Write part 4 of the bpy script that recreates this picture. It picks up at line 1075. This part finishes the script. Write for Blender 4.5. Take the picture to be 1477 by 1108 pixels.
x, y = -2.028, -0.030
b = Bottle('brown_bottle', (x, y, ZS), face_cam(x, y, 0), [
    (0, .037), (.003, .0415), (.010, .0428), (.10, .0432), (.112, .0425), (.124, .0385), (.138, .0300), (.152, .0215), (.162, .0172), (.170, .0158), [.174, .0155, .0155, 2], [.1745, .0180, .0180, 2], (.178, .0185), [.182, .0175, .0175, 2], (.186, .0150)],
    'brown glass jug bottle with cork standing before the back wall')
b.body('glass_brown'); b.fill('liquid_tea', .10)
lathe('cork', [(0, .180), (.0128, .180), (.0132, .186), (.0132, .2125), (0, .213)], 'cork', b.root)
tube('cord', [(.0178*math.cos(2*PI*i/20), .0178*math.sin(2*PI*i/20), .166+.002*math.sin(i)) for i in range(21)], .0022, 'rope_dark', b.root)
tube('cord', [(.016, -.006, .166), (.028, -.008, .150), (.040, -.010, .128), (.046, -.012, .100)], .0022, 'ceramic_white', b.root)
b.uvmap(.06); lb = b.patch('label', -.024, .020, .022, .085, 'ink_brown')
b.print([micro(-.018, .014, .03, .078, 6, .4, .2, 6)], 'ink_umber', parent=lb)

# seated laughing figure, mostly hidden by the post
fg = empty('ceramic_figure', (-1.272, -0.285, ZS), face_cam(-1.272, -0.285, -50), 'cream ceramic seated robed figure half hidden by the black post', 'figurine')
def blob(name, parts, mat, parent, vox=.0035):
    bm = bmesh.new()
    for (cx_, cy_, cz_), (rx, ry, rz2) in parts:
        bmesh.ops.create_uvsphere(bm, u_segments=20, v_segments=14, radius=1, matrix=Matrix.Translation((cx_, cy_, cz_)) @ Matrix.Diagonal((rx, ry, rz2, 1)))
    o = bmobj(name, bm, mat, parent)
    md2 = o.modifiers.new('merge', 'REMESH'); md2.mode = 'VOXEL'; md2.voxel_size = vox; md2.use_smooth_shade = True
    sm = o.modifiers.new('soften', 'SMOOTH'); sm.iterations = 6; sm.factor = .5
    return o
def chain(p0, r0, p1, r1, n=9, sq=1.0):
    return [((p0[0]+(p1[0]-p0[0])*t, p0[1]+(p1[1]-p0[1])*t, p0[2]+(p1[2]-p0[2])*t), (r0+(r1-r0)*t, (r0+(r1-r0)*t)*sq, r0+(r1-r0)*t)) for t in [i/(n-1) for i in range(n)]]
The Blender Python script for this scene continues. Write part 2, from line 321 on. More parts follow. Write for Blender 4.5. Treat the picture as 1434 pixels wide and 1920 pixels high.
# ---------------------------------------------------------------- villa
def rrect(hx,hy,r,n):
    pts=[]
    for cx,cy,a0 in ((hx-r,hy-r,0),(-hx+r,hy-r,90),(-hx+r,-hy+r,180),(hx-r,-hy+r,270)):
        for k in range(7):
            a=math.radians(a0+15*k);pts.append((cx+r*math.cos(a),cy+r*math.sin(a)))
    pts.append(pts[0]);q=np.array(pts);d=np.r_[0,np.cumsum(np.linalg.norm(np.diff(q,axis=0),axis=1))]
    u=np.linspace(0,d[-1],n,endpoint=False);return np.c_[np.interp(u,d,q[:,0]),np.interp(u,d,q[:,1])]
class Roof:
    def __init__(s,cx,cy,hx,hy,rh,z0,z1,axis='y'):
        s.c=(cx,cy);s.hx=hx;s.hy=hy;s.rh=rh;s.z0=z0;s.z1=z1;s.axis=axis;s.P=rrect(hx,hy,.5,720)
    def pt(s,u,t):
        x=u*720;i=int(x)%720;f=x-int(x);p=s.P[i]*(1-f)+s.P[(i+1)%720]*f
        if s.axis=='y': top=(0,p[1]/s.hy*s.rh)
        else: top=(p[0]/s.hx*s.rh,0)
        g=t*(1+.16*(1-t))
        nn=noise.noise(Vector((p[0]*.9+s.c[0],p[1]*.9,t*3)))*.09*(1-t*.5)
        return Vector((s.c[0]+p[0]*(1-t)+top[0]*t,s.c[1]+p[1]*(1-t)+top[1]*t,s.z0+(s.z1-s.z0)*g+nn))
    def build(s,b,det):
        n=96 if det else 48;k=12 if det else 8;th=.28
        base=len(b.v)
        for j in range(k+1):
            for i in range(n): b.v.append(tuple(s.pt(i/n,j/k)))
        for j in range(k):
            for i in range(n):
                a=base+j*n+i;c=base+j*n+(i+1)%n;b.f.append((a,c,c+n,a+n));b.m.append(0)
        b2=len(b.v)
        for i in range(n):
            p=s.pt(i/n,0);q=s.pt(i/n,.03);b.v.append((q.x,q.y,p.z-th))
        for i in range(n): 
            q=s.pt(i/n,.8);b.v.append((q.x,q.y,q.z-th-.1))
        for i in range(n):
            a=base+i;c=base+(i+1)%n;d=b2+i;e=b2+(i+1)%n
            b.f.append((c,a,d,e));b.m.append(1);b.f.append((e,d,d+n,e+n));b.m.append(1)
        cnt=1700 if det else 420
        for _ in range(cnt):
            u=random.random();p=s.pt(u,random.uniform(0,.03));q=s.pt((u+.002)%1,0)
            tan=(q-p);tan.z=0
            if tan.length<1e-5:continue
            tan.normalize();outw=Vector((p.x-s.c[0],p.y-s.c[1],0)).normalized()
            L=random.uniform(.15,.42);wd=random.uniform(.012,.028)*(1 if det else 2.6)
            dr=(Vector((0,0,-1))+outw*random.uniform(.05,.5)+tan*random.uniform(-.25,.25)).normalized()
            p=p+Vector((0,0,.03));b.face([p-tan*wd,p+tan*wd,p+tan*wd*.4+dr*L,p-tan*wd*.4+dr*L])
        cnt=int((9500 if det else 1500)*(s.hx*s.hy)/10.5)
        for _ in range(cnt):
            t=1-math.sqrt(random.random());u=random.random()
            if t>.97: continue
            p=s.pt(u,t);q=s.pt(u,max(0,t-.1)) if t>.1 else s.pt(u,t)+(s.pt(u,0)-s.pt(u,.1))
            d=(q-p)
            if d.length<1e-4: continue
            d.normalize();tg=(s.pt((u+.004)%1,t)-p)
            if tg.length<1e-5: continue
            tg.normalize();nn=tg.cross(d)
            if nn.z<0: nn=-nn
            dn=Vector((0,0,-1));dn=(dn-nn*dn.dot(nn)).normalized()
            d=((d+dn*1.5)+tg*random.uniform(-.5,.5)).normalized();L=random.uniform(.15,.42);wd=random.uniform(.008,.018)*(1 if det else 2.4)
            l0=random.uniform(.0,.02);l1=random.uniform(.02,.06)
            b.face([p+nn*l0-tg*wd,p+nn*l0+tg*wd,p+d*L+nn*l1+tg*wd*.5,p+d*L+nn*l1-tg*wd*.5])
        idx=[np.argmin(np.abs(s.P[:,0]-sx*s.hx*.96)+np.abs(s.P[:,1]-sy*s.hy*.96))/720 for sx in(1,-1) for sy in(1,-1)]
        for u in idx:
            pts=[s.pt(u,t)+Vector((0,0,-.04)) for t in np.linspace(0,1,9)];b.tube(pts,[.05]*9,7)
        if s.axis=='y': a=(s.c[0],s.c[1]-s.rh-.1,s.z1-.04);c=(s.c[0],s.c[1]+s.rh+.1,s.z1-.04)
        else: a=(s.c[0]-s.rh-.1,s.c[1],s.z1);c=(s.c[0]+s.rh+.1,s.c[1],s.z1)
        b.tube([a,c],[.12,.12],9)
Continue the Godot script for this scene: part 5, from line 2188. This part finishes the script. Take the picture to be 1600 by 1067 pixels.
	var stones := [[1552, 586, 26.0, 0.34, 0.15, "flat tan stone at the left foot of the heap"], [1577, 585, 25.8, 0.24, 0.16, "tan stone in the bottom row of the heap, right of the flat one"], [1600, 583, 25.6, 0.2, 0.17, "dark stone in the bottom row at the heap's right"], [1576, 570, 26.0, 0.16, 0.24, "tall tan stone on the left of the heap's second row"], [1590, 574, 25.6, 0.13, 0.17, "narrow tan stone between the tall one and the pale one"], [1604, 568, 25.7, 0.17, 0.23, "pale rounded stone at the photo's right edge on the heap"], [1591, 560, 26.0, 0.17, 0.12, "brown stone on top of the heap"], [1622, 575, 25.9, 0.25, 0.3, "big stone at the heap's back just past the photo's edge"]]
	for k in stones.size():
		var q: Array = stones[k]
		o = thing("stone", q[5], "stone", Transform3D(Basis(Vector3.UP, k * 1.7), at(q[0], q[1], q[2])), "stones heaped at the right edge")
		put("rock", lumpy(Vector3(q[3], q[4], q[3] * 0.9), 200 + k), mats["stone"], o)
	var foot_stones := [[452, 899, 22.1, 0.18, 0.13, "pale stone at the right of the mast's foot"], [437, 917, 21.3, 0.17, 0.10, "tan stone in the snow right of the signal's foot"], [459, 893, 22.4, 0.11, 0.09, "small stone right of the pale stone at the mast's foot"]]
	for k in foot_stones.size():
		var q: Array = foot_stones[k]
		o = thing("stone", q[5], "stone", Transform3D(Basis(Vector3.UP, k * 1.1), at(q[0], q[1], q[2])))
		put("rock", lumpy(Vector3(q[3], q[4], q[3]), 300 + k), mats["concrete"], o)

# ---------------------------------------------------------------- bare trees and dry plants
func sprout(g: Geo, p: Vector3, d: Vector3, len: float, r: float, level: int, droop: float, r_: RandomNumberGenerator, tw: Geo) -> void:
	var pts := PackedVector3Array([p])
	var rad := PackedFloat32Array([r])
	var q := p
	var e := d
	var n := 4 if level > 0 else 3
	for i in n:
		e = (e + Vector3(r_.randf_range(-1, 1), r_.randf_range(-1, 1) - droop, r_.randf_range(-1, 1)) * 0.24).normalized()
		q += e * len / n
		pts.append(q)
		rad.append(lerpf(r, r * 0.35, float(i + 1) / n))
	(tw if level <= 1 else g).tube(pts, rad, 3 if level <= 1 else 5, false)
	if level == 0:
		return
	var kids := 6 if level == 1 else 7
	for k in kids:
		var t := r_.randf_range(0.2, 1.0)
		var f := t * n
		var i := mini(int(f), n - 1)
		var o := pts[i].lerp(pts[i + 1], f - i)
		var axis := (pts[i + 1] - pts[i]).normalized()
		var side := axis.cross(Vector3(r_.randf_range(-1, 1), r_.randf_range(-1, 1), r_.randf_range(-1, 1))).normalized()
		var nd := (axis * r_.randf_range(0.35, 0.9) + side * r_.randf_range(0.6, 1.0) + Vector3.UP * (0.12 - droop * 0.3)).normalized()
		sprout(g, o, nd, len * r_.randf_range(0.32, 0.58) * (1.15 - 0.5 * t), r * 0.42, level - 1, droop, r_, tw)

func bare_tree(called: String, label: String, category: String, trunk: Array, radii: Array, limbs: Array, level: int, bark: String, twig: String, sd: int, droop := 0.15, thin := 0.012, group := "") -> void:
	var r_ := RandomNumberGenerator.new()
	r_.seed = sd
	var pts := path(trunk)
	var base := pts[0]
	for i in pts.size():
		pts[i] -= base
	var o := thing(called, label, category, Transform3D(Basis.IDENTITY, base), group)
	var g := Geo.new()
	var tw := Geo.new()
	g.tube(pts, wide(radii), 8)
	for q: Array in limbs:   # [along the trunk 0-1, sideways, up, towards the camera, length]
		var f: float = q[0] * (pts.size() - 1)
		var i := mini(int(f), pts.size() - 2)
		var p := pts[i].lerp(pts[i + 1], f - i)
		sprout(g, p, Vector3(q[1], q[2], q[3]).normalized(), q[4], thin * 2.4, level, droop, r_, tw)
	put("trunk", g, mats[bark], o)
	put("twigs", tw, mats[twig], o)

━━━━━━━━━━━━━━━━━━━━

* [WHAT TO PRODUCE]: Starting at the line that contains "Continue the Godot", repeat each line exactly, and stop after the line that contains "q[4], q[3]), 300".

* [RESULT OF THE TASK]:
Continue the Godot script for this scene: part 5, from line 2188. This part finishes the script. Take the picture to be 1600 by 1067 pixels.
	var stones := [[1552, 586, 26.0, 0.34, 0.15, "flat tan stone at the left foot of the heap"], [1577, 585, 25.8, 0.24, 0.16, "tan stone in the bottom row of the heap, right of the flat one"], [1600, 583, 25.6, 0.2, 0.17, "dark stone in the bottom row at the heap's right"], [1576, 570, 26.0, 0.16, 0.24, "tall tan stone on the left of the heap's second row"], [1590, 574, 25.6, 0.13, 0.17, "narrow tan stone between the tall one and the pale one"], [1604, 568, 25.7, 0.17, 0.23, "pale rounded stone at the photo's right edge on the heap"], [1591, 560, 26.0, 0.17, 0.12, "brown stone on top of the heap"], [1622, 575, 25.9, 0.25, 0.3, "big stone at the heap's back just past the photo's edge"]]
	for k in stones.size():
		var q: Array = stones[k]
		o = thing("stone", q[5], "stone", Transform3D(Basis(Vector3.UP, k * 1.7), at(q[0], q[1], q[2])), "stones heaped at the right edge")
		put("rock", lumpy(Vector3(q[3], q[4], q[3] * 0.9), 200 + k), mats["stone"], o)
	var foot_stones := [[452, 899, 22.1, 0.18, 0.13, "pale stone at the right of the mast's foot"], [437, 917, 21.3, 0.17, 0.10, "tan stone in the snow right of the signal's foot"], [459, 893, 22.4, 0.11, 0.09, "small stone right of the pale stone at the mast's foot"]]
	for k in foot_stones.size():
		var q: Array = foot_stones[k]
		o = thing("stone", q[5], "stone", Transform3D(Basis(Vector3.UP, k * 1.1), at(q[0], q[1], q[2])))
		put("rock", lumpy(Vector3(q[3], q[4], q[3]), 300 + k), mats["concrete"], o)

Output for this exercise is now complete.